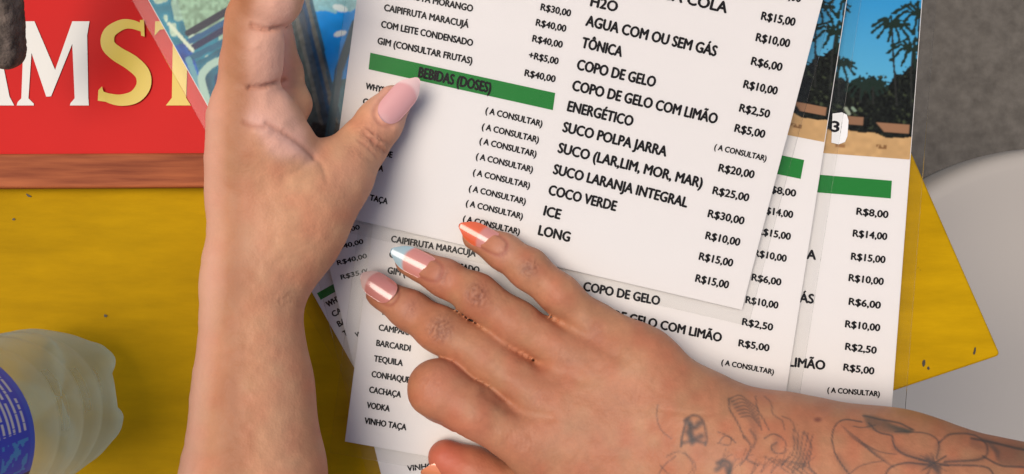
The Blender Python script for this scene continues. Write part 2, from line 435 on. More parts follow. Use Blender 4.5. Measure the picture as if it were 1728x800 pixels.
# label: printed colours by angle and height
na, nz_ = 720, 90
aa = np.linspace(0, 2*np.pi, na+1); hh = np.linspace(.0925, .150, nz_)
A, Z = np.meshgrid(aa, hh, indexing='ij')
RR = R+.0003
Vl = np.stack([bc.x+RR*np.cos(A), bc.y+RR*np.sin(A), Z], -1).reshape(-1, 3)
c = np.tile(np.array([.012, .075, .72]), (len(Vl), 1)); a_ = np.degrees(A.ravel()); h_ = (Z.ravel()-.0925)*1000
a_ = (a_+180) % 360-180
c[h_ < 3] = [.02, .12, .75]
blk = (a_ > 8) & (a_ < 78) & (h_ > 5) & (h_ < 24)
ln = (np.sin((h_-5)*2*np.pi/3.0) > .1)
gl = vnoise(np.stack([a_*1.0, np.floor((h_-5)/3.0)*7], 1), 1.3, 9) > .28
c[blk & ln & gl] = [.62, .74, .80]
blk = (a_ > -16) & (a_ < 4) & (h_ > 4) & (h_ < 20); st2 = (vnoise(np.stack([a_, h_*2], 1), 3.2, 12) > .50)
c[blk & st2] = [.03, .33, .80]
c[(a_ < -18) & (a_ > -170)] = [.006, .02, .13]
c[((a_+27)/6)**2+((h_-7)/4.2)**2 < 1] = [.75, .78, .82]
blk = (a_ > -30) & (a_ < -2) & (h_ > 24); c[blk & (vnoise(np.stack([a_, h_], 1), 4, 15) > .5)] = [.7, .78, .85]
lm = mat('bottle_label', rough=.3, attr='Col')
mesh_obj('label', Vl, grid_faces(na+1, nz_), lm, bt, True, c)

# ------------------------------------------------------------------ menus
paper_m = mat('paper', (.72, .695, .68), .6, Specular_IOR_Level=.15); add_bump(paper_m, 10, .12, .003)
ink = mat('black_ink', (.010, .009, .010), .6, Specular_IOR_Level=.1)
green = mat('green_ink', (.020, .200, .038), .6, Specular_IOR_Level=.1)
pic_m = mat('printed_photo', rough=.5, attr='Col', Specular_IOR_Level=.12)
tag_m = mat('white_sticker', (.82, .81, .78), .5)
lam = bpy.data.materials.new('clear_laminate'); lam.use_nodes = True
nt = lam.node_tree; nt.nodes.clear()
out = nt.nodes.new('ShaderNodeOutputMaterial'); tr = nt.nodes.new('ShaderNodeBsdfTransparent'); tr.inputs[0].default_value = (.975, .975, .97, 1)
gl = nt.nodes.new('ShaderNodeBsdfGlossy'); gl.inputs['Roughness'].default_value = .22
fr = nt.nodes.new('ShaderNodeFresnel'); fr.inputs[0].default_value = 1.22
nz = nt.nodes.new('ShaderNodeTexNoise'); nz.inputs['Scale'].default_value = 18
tcc = nt.nodes.new('ShaderNodeTexCoord'); nt.links.new(tcc.outputs['Object'], nz.inputs['Vector'])
bp = nt.nodes.new('ShaderNodeBump'); bp.inputs['Strength'].default_value = .3; bp.inputs['Distance'].default_value = .004
nt.links.new(nz.outputs[0], bp.inputs['Height']); nt.links.new(bp.outputs[0], gl.inputs['Normal'])
mxs = nt.nodes.new('ShaderNodeMixShader'); nt.links.new(fr.outputs[0], mxs.inputs[0])
nt.links.new(tr.outputs[0], mxs.inputs[1]); nt.links.new(gl.outputs[0], mxs.inputs[2]); nt.links.new(mxs.outputs[0], out.inputs[0])
fc = bpy.data.curves.new('txt', 'FONT'); fo = bpy.data.objects.new('txt', fc); COL.objects.link(fo)
fc.resolution_u = 3
PW = .188
class Page:
    """sheet: bilinear patch between two side edges; s = metres from the left, t = metres up from the bottom"""
    def __init__(s, BL, BR, TL, TR, wave=0.0, Hh=.265):
        s.c = [np.array(P(*q)) for q in (BL, BR, TL, TR)]; s.wave = wave; s.Hh = Hh
    def at(s, st, dz=0.0):
        u = st[:, 0:1]/PW; v = st[:, 1:2]/s.Hh
        a = s.c[0]*(1-u)+s.c[1]*u; b = s.c[2]*(1-u)+s.c[3]*u
        p = a*(1-v)+b*v
        p = p.copy(); p[:, 2] += dz+s.wave*(np.sin(u[:, 0]*5+1)*np.sin(v[:, 0]*6))
        return p
    def inv(s, x, y):
        st = np.array([[.09, .1]])
        for _ in range(12):
            e = 1e-4
            q0 = px_of(s.at(st))[0]; J = np.stack([(px_of(s.at(st+np.array([[e, 0]])))[0]-q0)/e, (px_of(s.at(st+np.array([[0, e]])))[0]-q0)/e], 1)
            st = st+np.linalg.solve(J, np.array([x, y])-q0)[None]
        return st[0]
def sheet(pg, name, s0, t0, s1, t1, dz, m, parent, nu=40, nv=120, colf=None, th=None):
    S, T = np.meshgrid(np.linspace(s0, s1, nu), np.linspace(t0, t1, nv), indexing='ij')
    st = np.stack([S.ravel(), T.ravel()], 1)
    V = pg.at(st, dz); Fc = grid_faces(nu, nv)
    if th:
        V2 = pg.at(st, dz-th); n = len(V); i = np.arange(n).reshape(nu, nv)
        V = np.concatenate([V, V2]); ns = len(V)
        rim = np.concatenate([i[:, 0], i[-1, 1:], i[-2::-1, -1], i[0, -2:0:-1]])
        m_r = len(rim); V = np.concatenate([V, V[rim], V[rim+n]]); a_ = ns+np.arange(m_r)
        side = np.stack([a_, np.roll(a_, -1), np.roll(a_, -1)+m_r, a_+m_r], 1)[:, ::-1]
        Fc = np.concatenate([Fc, (Fc+n)[:, ::-1], side])
        # uv for photos is not needed: colours sit on the vertices
    c = colf(st) if colf is not None else None
    if c is not None:
        c = c.reshape(nu, nv, 3)
        for _ in range(1):
            q_ = np.pad(c, ((1, 1), (1, 1), (0, 0)), mode='edge')
            c = (q_[1:-1, 1:-1]*2+q_[:-2, 1:-1]+q_[2:, 1:-1]+q_[1:-1, :-2]+q_[1:-1, 2:])/6
        c = c.reshape(-1, 3)
    if c is not None and th: c = np.concatenate([c, c])
    return mesh_obj(name, V, Fc, m, parent, True, c)
def text_on(pg, items, parent, name='printed_text', m=None, dz=.00012, bold=.022):
    V = []; Fc = []
    for it in items:
        body, p0, p1, capx = it[:4]; cond = it[4] if len(it) > 4 else None
        fc.body = body; fc.offset = 0.0
        bpy.context.view_layer.update()
        me = bpy.data.meshes.new_from_object(fo.evaluated_get(bpy.context.evaluated_depsgraph_get()))
        vv = np.array([v.co[:] for v in me.vertices]); ff = [list(p.vertices) for p in me.polygons]
        bpy.data.meshes.remove(me)
        a = pg.inv(*p0); b = pg.inv(*p1); d = b-a; Ls = np.linalg.norm(d); d /= Ls; nn = np.array([-d[1], d[0]])
        x0, x1 = vv[:, 0].min(), vv[:, 0].max()
        cap = capx*H*.98/F
        st = a+np.outer((vv[:, 0]-x0)/(x1-x0)*Ls, d)+np.outer(vv[:, 1]/.71*cap, nn)
        wt = cap*(.08 if cond is None else .085)
        for kk, (sx, sy) in enumerate(((-.8, 0), (.8, 0), (0, .6), (0, -.6), (0, 0))):
            n = len(V); V += pg.at(st+d*sx*wt+nn*sy*wt, dz+kk*.000008).tolist(); Fc += [[i+n for i in f] for f in ff]
    o = mesh_obj(name, V, Fc, m or ink, parent); o['kind'] = 'stuff'
    return o
def bar_on(pg, quad, parent, dz=.00008):      # quad px: TL TR BR BL
    c4 = np.array([pg.inv(*q) for q in quad]); n = 20; V = []
    for i in range(n+1):
        u = i/n; V.append(c4[0]*(1-u)+c4[1]*u); V.append(c4[3]*(1-u)+c4[2]*u)
    W = pg.at(np.array(V), dz)
    return mesh_obj('green_bar', W, [[2*i+1, 2*i+3, 2*i+2, 2*i] for i in range(n)], green, parent)
GRP = 'laminated drinks menus stacked on the table'
def menu(pg, label, wd=.006, marg=(0.006, .006, .006)):
    base = pg.at(np.array([[PW/2, .02]]))[0]
    m_ = thing('menu_card', label, 'menu', tuple(base), GRP)
    sheet(pg, 'paper', 0, 0, PW, pg.Hh, 0, paper_m, m_, th=.0002)
    sheet(pg, 'laminate', -marg[0], -marg[1], PW+marg[0], pg.Hh+marg[1], .00025, lam, m_, th=.0005)
    return m_

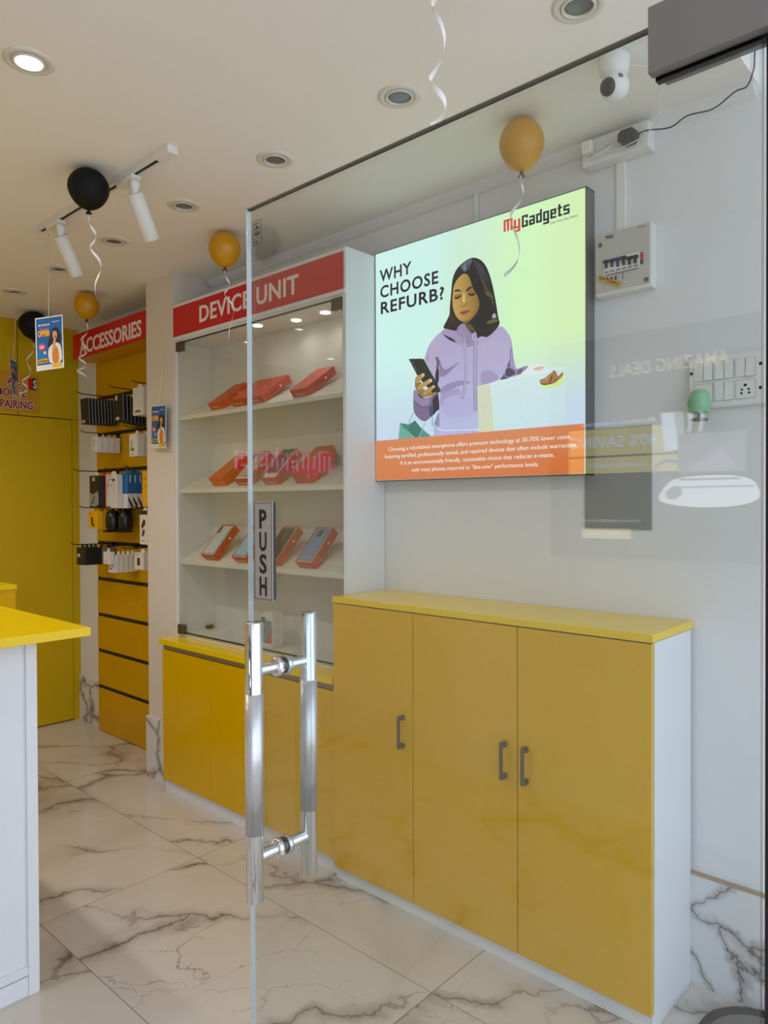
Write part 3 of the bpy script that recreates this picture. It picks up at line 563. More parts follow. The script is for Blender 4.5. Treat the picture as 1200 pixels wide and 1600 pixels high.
# phone boxes, built lying along +x, tilted back about y
PHW = .103
def red_box(loc, tilt, length, thick, label, openbox, group, mat='redbox', yaw=0.0, marks=True):
    t = thing('phone_box', loc, label, 'box', group, (0, -tilt, yaw))
    L_, w = length, PHW / 2
    if openbox:
        b = MB().box(0, L_, -w, w, 0, .012); b.box(0, .004, -w, w, .012, thick); b.box(L_ - .004, L_, -w, w, .012, thick)
        b.box(.004, L_ - .004, -w, -w + .003, .012, thick); b.box(.004, L_ - .004, w - .003, w, .012, thick)
        b.build('tray', M[mat], t)
        MB().box(.0045, L_ - .0045, -w + .0035, w - .0035, .012, thick - .004).build('insert', M['whitein'], t)
    else:
        b = MB().box(0, L_, -w, w, 0, thick * .55, bev=.001); b.build('tray', M[mat], t)
        MB().box(-.001, L_ + .001, -w - .001, w + .001, thick * .56, thick, bev=.0015).build('lid', M[mat], t)
    if marks:
        k = MB(); k.text('REFURBISHED', (L_ * .28, -w - .0014, thick * .40), (1, 0, 0), (0, 0, 1), L_ * .30, thick * .17, .0003, .01); k.build('side_lettering', M['blackslot'], t)
        MB().lathe([(0, 0), (.006, 0), (.006, .0006), (0, .0006)], (L_ * .64, -w - .0011, thick * .5), (0, -1, 0), n=12).build('seal', M['signwhite'], t)
        MB().box(-.0018, -.0011, -w * .6, w * .6, thick * .36, thick * .42).build('end_stripe', M['signwhite'], t)
        if not openbox:
            MB().lathe([(0, 0), (.005, 0), (.005, .0006), (0, .0006)], (L_ * .50, w * .35, thick + .0002), (0, 0, 1), n=12).build('seal', M['signwhite'], t)
            MB().text('PHONE', (L_ * .50, w * .1, thick + .0002), (0, -1, 0), (1, 0, 0), .03, .006, .0003, .01).build('lid_lettering', M['blackslot'], t)
    return t
def phone(loc, tilt, label, col, cam_mat, group, w=.070, L_=.150, lift=0.0, yaw=0, strip=False):
    t = thing('smartphone', loc, label, 'phone', group, (0, -tilt, yaw))
    m_ = pm('phone_back_' + label.split()[0], col, .15, spec=.5)
    MB().box(0, L_, -w / 2, w / 2, lift, lift + .0085, bev=.0035, seg=3).build('back_cover', m_, t)
    c = MB()
    if strip: c.box(L_ - .045, L_ - .006, w / 2 - .024, w / 2 - .006, lift + .0085, lift + .011, bev=.001)
    else: c.box(L_ - .042, L_ - .010, -.013, .013, lift + .0085, lift + .011, bev=.001)
    cc = c.build('camera_module', M['blackslot'], t)
    k = MB()
    for i in range(2):
        y = (w / 2 - .015) if strip else 0
        k.cyl((L_ - .035 + .018 * i, y, lift + .011), (L_ - .035 + .018 * i, y, lift + .0125), .006, n=14)
    k.build('camera_lens', M['lens'], cc)
    return t
def rad(d): return math.radians(d)
def shelf_z(zf, x): return zf + .004 + (x - SHX) * math.tan(rad(SHA))
pos = ['next to the column', 'second from the column', 'third from the column', 'nearest the advert']
for i, y in enumerate((2.871, 2.694, 2.572, 2.276)):
    red_box((2.004, y, shelf_z(1.857, 2.006)), rad(35), .192, .038, 'closed flat red phone box on the top shelf, ' + pos[i], False, 'red phone boxes on the display shelves')
# middle shelf
mz = shelf_z(1.494, 2.006)
red_box((2.004, 2.856, mz), rad(36), .182, .050, 'closed plain orange-red phone box on the middle shelf, next to the column', False, 'red phone boxes on the display shelves', 'orangebox', marks=False)
red_box((2.004, 2.659, mz), rad(46), .182, .042, 'open red phone box with cream insert on the middle shelf, second from the column', True, 'red phone boxes on the display shelves', 'redbox')
red_box((2.004, 2.464, mz), rad(46), .182, .042, 'open red box with a dark phone on the middle shelf, third from the column', True, 'red phone boxes on the display shelves', 'redbox')
red_box((2.004, 2.255, mz), rad(40), .190, .055, 'closed thick red phone box on the middle shelf, nearest the advert', False, 'red phone boxes on the display shelves', 'redbox', marks=False)
def in_box(bx, by, bz, tilt, along, up): return (bx + along * math.cos(tilt) - up * math.sin(tilt), by, bz + along * math.sin(tilt) + up * math.cos(tilt))
phone(in_box(2.004, 2.659, mz, rad(46), .018, .0385), rad(46), 'pale gold phone lying in the second box of the middle shelf', (196, 170, 150), None, 'phones shown in open boxes', strip=True)
phone(in_box(2.004, 2.464, mz, rad(46), .030, .0385), rad(46), 'charcoal grey phone lying in the third box of the middle shelf', (52, 56, 60), None, 'phones shown in open boxes', strip=True)
lz = shelf_z(1.142, 2.006)
T3 = rad(49)
names3 = ['open red box holding a silver phone on the lowest shelf, next to the column', 'open red box holding a light blue phone on the lowest shelf, behind the PUSH sign',
          'open red box holding a black phone on the lowest shelf, beside the PUSH sign', 'open red box holding a blue phone on the lowest shelf, nearest the advert']
cols3 = [((198, 208, 214), 'silver white'), ((150, 190, 214), 'light blue'), ((30, 33, 32), 'glossy black'), ((112, 146, 188), 'steel blue')]
where3 = ['next to the column', 'behind the PUSH sign', 'just past the PUSH sign', 'nearest the advert']
for i, y in enumerate((2.924, 2.677, 2.458, 2.237)):
    red_box((2.004, y, lz), T3, .188, .040, names3[i], True, 'red phone boxes on the display shelves')
    phone(in_box(2.004, y, lz, T3, .010, .0365), T3, cols3[i][1] + ' phone in its red box on the lowest shelf, ' + where3[i], cols3[i][0], None, 'phones shown in open boxes', L_=.166, w=.080, strip=(i != 3))
def white_phone_box():
    o = (2.065, 2.55, .782); t = thing('phone_carton', o, 'upright white phone carton with blue and pink picture on the case floor', 'box')
    MB(o).box(2.030, 2.090, 2.507, 2.594, .782, .938, bev=.001).build('carton', M['whiteplastic'], t)
    a = MB(o); X = 2.0295
    def q(y0, y1, z0, z1, c): a.flat([(X, y0, z0), (X, y0, z1), (X, y1, z1), (X, y1, z0)], col=lin(c))
    q(2.512, 2.572, .80, .90, (110, 160, 176)); a.flat([(X - .0003, 2.512, .80), (X - .0003, 2.512, .885), (X - .0003, 2.552, .80)], col=lin((214, 96, 104)))
    a.flat([(X - .0003, 2.557, .89), (X - .0003, 2.587, .89), (X - .0003, 2.587, .915), (X - .0003, 2.557, .915)], col=lin((70, 110, 140)))
    a.text('5G', (X - .0003, 2.587, .928), (0, -1, 0), (0, 0, 1), .016, .008, 0, .01, col=lin((60, 60, 60)))
    a.build('printed_front', M['print'], t)
    k = MB(o)
    for z in (.81, .85, .90): k.box(2.042, 2.075, 2.5064, 2.5068, z, z + .012)
    k.build('printed_side', M['lampring'], t)
white_phone_box()

# ------------------------------------------------------------------ backlit advert on the wall
def lightbox():
    X, YL, ZT, W_, H_ = 2.131, 1.9725, 2.4252, .9133, .9143
    o = (XW, YL - W_ / 2, ZT - H_); t = thing('advert_lightbox', o, 'square backlit advert of a woman in a lilac hoodie asking WHY CHOOSE REFURB?', 'advert')
    h = MB(o); x0 = X + .001
    h.box(x0, XW - .001, YL - .004, YL, ZT - H_, ZT); h.box(x0, XW - .001, YL - W_, YL - W_ + .004, ZT - H_, ZT)
    h.box(x0, XW - .001, YL - W_, YL, ZT - .004, ZT); h.box(x0, XW - .001, YL - W_, YL, ZT - H_, ZT - H_ + .004)
    h.build('housing', M['greyhousing'], t)
    # backlit sheet: its background colour is cooler at one side and greenish at the other
    m, N, L = newmat('backlit_sheet'); out = N.new('ShaderNodeOutputMaterial'); e = N.new('ShaderNodeEmission'); L.new(e.outputs[0], out.inputs[0])
    tc = N.new('ShaderNodeTexCoord'); sp = N.new('ShaderNodeSeparateXYZ'); L.new(tc.outputs['Generated'], sp.inputs[0])
    r = N.new('ShaderNodeValToRGB'); r.color_ramp.interpolation = 'EASE'
    cs = [(0.0, (222, 248, 190)), (.25, (218, 255, 200)), (.5, (214, 246, 222)), (.72, (214, 252, 246)), (1.0, (216, 254, 250))]
    for i, (p, c) in enumerate(cs):
        el = r.color_ramp.elements[i] if i < 2 else r.color_ramp.elements.new(p); el.position = p; el.color = (*lin(c), 1)
    L.new(sp.outputs[1], r.inputs[0])
    mx = N.new('ShaderNodeMix'); mx.data_type = 'RGBA'; mx.inputs['B'].default_value = (*lin((208, 226, 248)), 1); L.new(r.outputs[0], mx.inputs['A'])
    mr = N.new('ShaderNodeMapRange'); mr.interpolation_type = 'SMOOTHSTEP'; mr.inputs['From Min'].default_value = .55; mr.inputs['From Max'].default_value = .2; L.new(sp.outputs[2], mr.inputs['Value'])
    L.new(mr.outputs[0], mx.inputs['Factor']); L.new(mx.outputs['Result'], e.inputs[0]); e.inputs[1].default_value = 1.15
    MB(o).box(X, X + .006, YL - W_ + .004, YL - .004, ZT - H_ + .004, ZT - .004).build('backlit_sheet', m, t)
    P = lambda a, b, k: V((X - .0004 - k, YL - a / 1000, ZT - b / 1000))
    fig = MB(o)
    for i, (sm, c, c2, pts) in enumerate(ART):
        p = chaikin(pts, 2) if sm else pts
        if c == 'face':
            c = [lin((206 - 60 * min(1, max(0, (a - 395) / 110)), 168 - 56 * min(1, max(0, (a - 395) / 110)), 92 - 40 * min(1, max(0, (a - 395) / 110)))) for a, b in p]
        elif c2 is not None:
            z0, z1 = min(b for a, b in p), max(b for a, b in p)
            c = [tuple(lin(c)[k] * (1 - (b - z0) / (z1 - z0)) + lin(c2)[k] * (b - z0) / (z1 - z0) for k in range(3)) for a, b in p]
        else: c = lin(c)
        fig.flat([P(a, b, i * 2.0e-5) for a, b in p], col=c)
    fig.build('printed_portrait', M['glowprint'], t)
    bd = MB(o); bc = [lin((222, 128, 74)), lin((226, 140, 92)), lin((226, 140, 92)), lin((222, 116, 58))]
    bd.flat([P(4, 910, .0036), P(4, 751.5, .0036), P(909, 751.5, .0036), P(909, 910, .0036)], col=bc)
    band = bd.build('text_band', M['glowprint'], t)
    tx = MB(o); wc = lin((252, 246, 240))
    for s_, a, b, w_ in (('Choosing a refurbished smartphone offers premium technology at 30-70% lower costs,', 73, 796, 790), ('featuring certified, professionally tested, and repaired devices that often include warranties.', 53, 824, 832),
                         ('It is an environmentally friendly, sustainable choice that reduces e-waste,', 136, 852, 666), ('with many phones restored to "like-new" performance levels.', 191, 881, 554)):
        tx.text(s_, P(a, b, .0039), (0, -1, 0), (0, 0, 1), w_ / 1000, .0145, 0, .006, col=wc)
    tx.build('lettering', M['glowprint'], band)
    lt = MB(o); dk = lin((24, 26, 36))
    for s_, a, b, w_ in (('WHY', 29, 120, 166), ('CHOOSE', 32, 184, 292), ('REFURB?', 35, 248, 316)):
        lt.text(s_, P(a, b, .0036), (0, -1, 0), (0, 0, 1), w_ / 1000, .0445, 0, .024, col=dk, space=1.12)
    lt.build('headline', M['glowprint'], t)
    lg = MB(o)
    lg.block('My', P(609, 70, .0036), (0, -1, 0), (0, 0, 1), .066, .041, 0, col=0 or lin((224, 64, 76)))
    lg.block('Gadgets', P(681, 73, .0036), (0, -1, 0), (0, 0, 1), .177, .040, col=dk)
    lg.text('Deal Smart Buy Better', P(789, 90, .0036), (0, -1, 0), (0, 0, 1), .098, .0085, 0, .004, col=lin((88, 100, 92)))
    lg.build('logo', M['glowprint'], t)
lightbox()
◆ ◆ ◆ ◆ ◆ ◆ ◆
> [DIRECTION]:
Repeat only what runs from the first line of the records above to the line with "mesh_obj('label', Vl, grid_faces(na+1, nz_), lm, bt, True, c)", both included, word for word, minus the pictures.

> [RESULT]:
The Blender Python script for this scene continues. Write part 2, from line 435 on. More parts follow. Use Blender 4.5. Measure the picture as if it were 1728x800 pixels.
# label: printed colours by angle and height
na, nz_ = 720, 90
aa = np.linspace(0, 2*np.pi, na+1); hh = np.linspace(.0925, .150, nz_)
A, Z = np.meshgrid(aa, hh, indexing='ij')
RR = R+.0003
Vl = np.stack([bc.x+RR*np.cos(A), bc.y+RR*np.sin(A), Z], -1).reshape(-1, 3)
c = np.tile(np.array([.012, .075, .72]), (len(Vl), 1)); a_ = np.degrees(A.ravel()); h_ = (Z.ravel()-.0925)*1000
a_ = (a_+180) % 360-180
c[h_ < 3] = [.02, .12, .75]
blk = (a_ > 8) & (a_ < 78) & (h_ > 5) & (h_ < 24)
ln = (np.sin((h_-5)*2*np.pi/3.0) > .1)
gl = vnoise(np.stack([a_*1.0, np.floor((h_-5)/3.0)*7], 1), 1.3, 9) > .28
c[blk & ln & gl] = [.62, .74, .80]
blk = (a_ > -16) & (a_ < 4) & (h_ > 4) & (h_ < 20); st2 = (vnoise(np.stack([a_, h_*2], 1), 3.2, 12) > .50)
c[blk & st2] = [.03, .33, .80]
c[(a_ < -18) & (a_ > -170)] = [.006, .02, .13]
c[((a_+27)/6)**2+((h_-7)/4.2)**2 < 1] = [.75, .78, .82]
blk = (a_ > -30) & (a_ < -2) & (h_ > 24); c[blk & (vnoise(np.stack([a_, h_], 1), 4, 15) > .5)] = [.7, .78, .85]
lm = mat('bottle_label', rough=.3, attr='Col')
mesh_obj('label', Vl, grid_faces(na+1, nz_), lm, bt, True, c)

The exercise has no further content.